Ah well I didn't catch all of Evergys conference cause the power went out. They were talking about a 7 state Co op or something so I just assumed
Southwestern Power Pool (the energy sharing co-op) put out a press release yesterday stating that a shortage of natural gas was responsible for some of our reduced power supply. And we did share power with Texas.
The Electric Reliability Council of Texas (ERCOT) declared an "energy emergency alert three," also called an EEA 3, early Monday, as the third of three alert phases. In the first phase, the state looks to get electricity from other grids. The second stage shuts down large industrial users who've agreed to cut power in an emergency. The third phase is rotating outages.
That "independent sealed grid" malarkey is fake news. That's what happens when a dumbass uses Twitter as a news source.
We send power into northern Texas and they send it on into the Greater Texas grid.
No where in your source does it state Texas is getting electric from other states. It did state that in 2011 it imported some electric from Mexico. So much for fake news.
The contiguous United States’ electrical power grid is separated into three parts: Two make up the Eastern Interconnection and the Western Interconnection,...
www-dallasnews-com.cdn.ampproject.org
Basically, Texas has its own grid to avoid dealing with — you guessed it — the feds. But grid independence has been violated a few times over the years — not even counting Mexico's help during blackouts in 2011.
www-texastribune-org.cdn.ampproject.org
It's fake news...
The Texas Grid is tied directly to the Southwestern Power Pool. When they need power, power is shared.

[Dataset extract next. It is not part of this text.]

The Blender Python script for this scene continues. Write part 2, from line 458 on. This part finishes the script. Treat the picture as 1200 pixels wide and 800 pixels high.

This talking point "Texas power grid cannot..." blah blah blah is bullshit.
The Texas Interconnection is maintained as a separate grid for political, rather than technical reasons,
[1] but can also draw some power from other grids using ties. By not crossing state lines, the power grid is in most respects not subject to federal (
Federal Energy Regulatory Commission) regulation.
[2]
en.m.wikipedia.org
You have been duped by fake news.
I'm not blaming you. I blame the media for propagating misinformation.
Once upon a time I was contracted to power co-ops for storm damage operations. You end up learning a lot about the electric grid in the process.
No power grid in North America is "on it's own. They all share power in emergencies. North Texas is a part of the 14 state Southwestern Power Pool by design exactly for this purpose. When Texas Interconnection grid needs power, it is routed into Texas via a tie within the State of Texas...thereby making it an intrastate power transfer not subject to federal regulation.